Kinsley: The fetid aroma of hindsight


While I often find Michael Kinsley’s editorials in the L.A. Times to have a liberal bias, I thought his editorial today, “The fetid aroma of hindsight” to be reasonable, fair and balanced. Let’s see more of that Michael.

Excerpt:

Obviously — obviously in hindsight, that is — we should have spent the money to strengthen the New Orleans levees. President Clinton should have done it. Presidents Bush the Elder and Reagan should have done it. As Tim Noah notes in Slate, warnings about the perilous New Orleans levees go back at least to Fanny Trollope in 1832. In fact, the one president who is pretty much in the clear on this is our current Bush — not because he did anything about the levees but because even if he had started something, it probably wouldn’t have been finished yet.

Everybody is having a fine fit about our politicians, governments at every level and “institutions” (current vogue word) for failing us in this crisis and others. The TV news networks, which only a few months ago were piously suppressing emotional fireworks by their pundits, are now piously encouraging their news anchors to break out of the emotional straitjackets and express outrage. A Los Angeles Times colleague of mine, appearing on CNN last week to talk about Katrina, was told by a producer to “get angry.” But just Google a phrase like “commission warns,” or “urgent steps” or “our children’s future” — or simply “crisis” — and you may develop a bit of sympathy for the people who stand accused today of ignoring the warnings about anything in particular. Far from complacent about potential perils, we suffer from peril gridlock.

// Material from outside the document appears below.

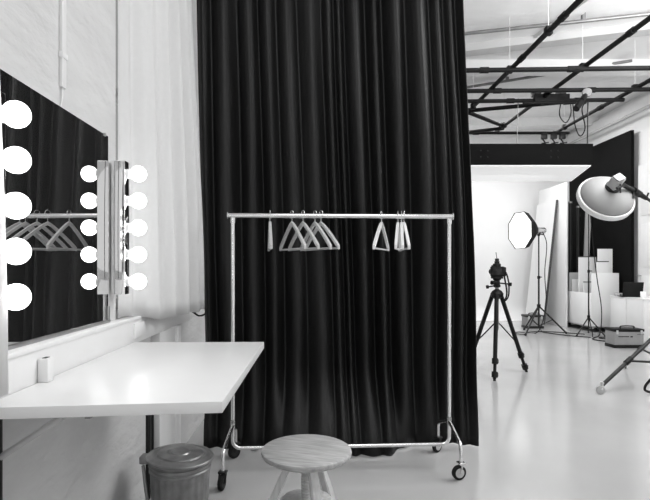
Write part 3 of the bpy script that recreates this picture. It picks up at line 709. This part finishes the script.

Did all the attention and money devoted to protecting us from a terror attack after 9/11 leave us less prepared for a giant flood? Undoubtedly. And if the flood had come first, the opposite would be true. We, the citizens, would have demanded it, and then blamed the politicians and the “institutions” when it turned out to be a bad bet. There is no foresight. We fight the last war because hindsight is all we really have.